### Provided material
[start]
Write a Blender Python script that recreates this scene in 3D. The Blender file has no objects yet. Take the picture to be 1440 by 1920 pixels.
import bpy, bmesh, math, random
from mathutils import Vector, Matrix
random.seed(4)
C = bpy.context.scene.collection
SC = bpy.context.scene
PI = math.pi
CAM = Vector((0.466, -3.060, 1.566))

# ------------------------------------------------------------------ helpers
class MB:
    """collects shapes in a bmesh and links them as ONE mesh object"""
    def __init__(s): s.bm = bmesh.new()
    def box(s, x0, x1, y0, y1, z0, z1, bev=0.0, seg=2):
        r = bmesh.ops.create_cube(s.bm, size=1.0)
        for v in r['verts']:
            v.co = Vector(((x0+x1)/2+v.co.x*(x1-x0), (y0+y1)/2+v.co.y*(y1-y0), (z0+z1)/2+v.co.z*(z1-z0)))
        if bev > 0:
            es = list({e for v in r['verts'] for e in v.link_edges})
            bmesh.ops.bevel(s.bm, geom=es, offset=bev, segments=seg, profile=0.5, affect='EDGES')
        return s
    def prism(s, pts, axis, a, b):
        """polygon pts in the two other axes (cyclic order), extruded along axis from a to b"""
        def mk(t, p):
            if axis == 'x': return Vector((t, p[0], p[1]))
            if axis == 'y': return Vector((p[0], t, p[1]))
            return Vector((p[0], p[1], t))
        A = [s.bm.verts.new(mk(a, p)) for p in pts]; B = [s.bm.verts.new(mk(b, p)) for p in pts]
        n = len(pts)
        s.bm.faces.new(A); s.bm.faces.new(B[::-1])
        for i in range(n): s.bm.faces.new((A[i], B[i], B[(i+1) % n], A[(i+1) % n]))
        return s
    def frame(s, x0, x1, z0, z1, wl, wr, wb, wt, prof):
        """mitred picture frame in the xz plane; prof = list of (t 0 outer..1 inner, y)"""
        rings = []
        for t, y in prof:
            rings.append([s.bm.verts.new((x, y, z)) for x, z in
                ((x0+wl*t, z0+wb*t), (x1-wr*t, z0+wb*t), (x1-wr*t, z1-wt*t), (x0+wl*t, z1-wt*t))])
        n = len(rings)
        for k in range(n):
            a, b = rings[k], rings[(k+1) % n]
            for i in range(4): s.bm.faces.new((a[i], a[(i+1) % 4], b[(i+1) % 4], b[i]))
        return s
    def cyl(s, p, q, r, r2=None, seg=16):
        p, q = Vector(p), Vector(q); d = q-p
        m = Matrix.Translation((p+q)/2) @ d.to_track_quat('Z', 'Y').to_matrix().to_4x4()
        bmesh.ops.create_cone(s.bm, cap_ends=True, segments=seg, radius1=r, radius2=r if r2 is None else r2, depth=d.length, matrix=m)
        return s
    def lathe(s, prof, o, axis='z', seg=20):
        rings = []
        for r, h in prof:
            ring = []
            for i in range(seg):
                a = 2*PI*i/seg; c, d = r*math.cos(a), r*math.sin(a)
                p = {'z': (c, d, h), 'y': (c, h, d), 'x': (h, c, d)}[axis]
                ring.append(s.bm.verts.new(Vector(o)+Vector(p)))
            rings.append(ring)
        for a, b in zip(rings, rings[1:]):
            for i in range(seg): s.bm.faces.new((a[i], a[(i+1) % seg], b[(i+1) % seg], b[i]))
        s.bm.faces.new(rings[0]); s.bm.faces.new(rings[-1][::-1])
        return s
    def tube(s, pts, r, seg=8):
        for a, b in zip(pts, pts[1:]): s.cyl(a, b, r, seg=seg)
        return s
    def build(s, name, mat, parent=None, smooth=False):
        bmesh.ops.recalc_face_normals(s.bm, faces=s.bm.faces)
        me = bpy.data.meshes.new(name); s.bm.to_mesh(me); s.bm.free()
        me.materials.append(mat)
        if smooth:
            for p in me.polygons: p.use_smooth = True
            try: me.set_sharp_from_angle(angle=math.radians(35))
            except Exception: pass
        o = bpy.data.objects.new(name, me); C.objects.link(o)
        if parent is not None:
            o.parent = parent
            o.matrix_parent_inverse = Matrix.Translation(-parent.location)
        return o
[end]
### Instructions to follow
Return the whole listing exactly, with every line included.

### Answer to the exercise
Write a Blender Python script that recreates this scene in 3D. The Blender file has no objects yet. Take the picture to be 1440 by 1920 pixels.
import bpy, bmesh, math, random
from mathutils import Vector, Matrix
random.seed(4)
C = bpy.context.scene.collection
SC = bpy.context.scene
PI = math.pi
CAM = Vector((0.466, -3.060, 1.566))

# ------------------------------------------------------------------ helpers
class MB:
    """collects shapes in a bmesh and links them as ONE mesh object"""
    def __init__(s): s.bm = bmesh.new()
    def box(s, x0, x1, y0, y1, z0, z1, bev=0.0, seg=2):
        r = bmesh.ops.create_cube(s.bm, size=1.0)
        for v in r['verts']:
            v.co = Vector(((x0+x1)/2+v.co.x*(x1-x0), (y0+y1)/2+v.co.y*(y1-y0), (z0+z1)/2+v.co.z*(z1-z0)))
        if bev > 0:
            es = list({e for v in r['verts'] for e in v.link_edges})
            bmesh.ops.bevel(s.bm, geom=es, offset=bev, segments=seg, profile=0.5, affect='EDGES')
        return s
    def prism(s, pts, axis, a, b):
        """polygon pts in the two other axes (cyclic order), extruded along axis from a to b"""
        def mk(t, p):
            if axis == 'x': return Vector((t, p[0], p[1]))
            if axis == 'y': return Vector((p[0], t, p[1]))
            return Vector((p[0], p[1], t))
        A = [s.bm.verts.new(mk(a, p)) for p in pts]; B = [s.bm.verts.new(mk(b, p)) for p in pts]
        n = len(pts)
        s.bm.faces.new(A); s.bm.faces.new(B[::-1])
        for i in range(n): s.bm.faces.new((A[i], B[i], B[(i+1) % n], A[(i+1) % n]))
        return s
    def frame(s, x0, x1, z0, z1, wl, wr, wb, wt, prof):
        """mitred picture frame in the xz plane; prof = list of (t 0 outer..1 inner, y)"""
        rings = []
        for t, y in prof:
            rings.append([s.bm.verts.new((x, y, z)) for x, z in
                ((x0+wl*t, z0+wb*t), (x1-wr*t, z0+wb*t), (x1-wr*t, z1-wt*t), (x0+wl*t, z1-wt*t))])
        n = len(rings)
        for k in range(n):
            a, b = rings[k], rings[(k+1) % n]
            for i in range(4): s.bm.faces.new((a[i], a[(i+1) % 4], b[(i+1) % 4], b[i]))
        return s
    def cyl(s, p, q, r, r2=None, seg=16):
        p, q = Vector(p), Vector(q); d = q-p
        m = Matrix.Translation((p+q)/2) @ d.to_track_quat('Z', 'Y').to_matrix().to_4x4()
        bmesh.ops.create_cone(s.bm, cap_ends=True, segments=seg, radius1=r, radius2=r if r2 is None else r2, depth=d.length, matrix=m)
        return s
    def lathe(s, prof, o, axis='z', seg=20):
        rings = []
        for r, h in prof:
            ring = []
            for i in range(seg):
                a = 2*PI*i/seg; c, d = r*math.cos(a), r*math.sin(a)
                p = {'z': (c, d, h), 'y': (c, h, d), 'x': (h, c, d)}[axis]
                ring.append(s.bm.verts.new(Vector(o)+Vector(p)))
            rings.append(ring)
        for a, b in zip(rings, rings[1:]):
            for i in range(seg): s.bm.faces.new((a[i], a[(i+1) % seg], b[(i+1) % seg], b[i]))
        s.bm.faces.new(rings[0]); s.bm.faces.new(rings[-1][::-1])
        return s
    def tube(s, pts, r, seg=8):
        for a, b in zip(pts, pts[1:]): s.cyl(a, b, r, seg=seg)
        return s
    def build(s, name, mat, parent=None, smooth=False):
        bmesh.ops.recalc_face_normals(s.bm, faces=s.bm.faces)
        me = bpy.data.meshes.new(name); s.bm.to_mesh(me); s.bm.free()
        me.materials.append(mat)
        if smooth:
            for p in me.polygons: p.use_smooth = True
            try: me.set_sharp_from_angle(angle=math.radians(35))
            except Exception: pass
        o = bpy.data.objects.new(name, me); C.objects.link(o)
        if parent is not None:
            o.parent = parent
            o.matrix_parent_inverse = Matrix.Translation(-parent.location)
        return o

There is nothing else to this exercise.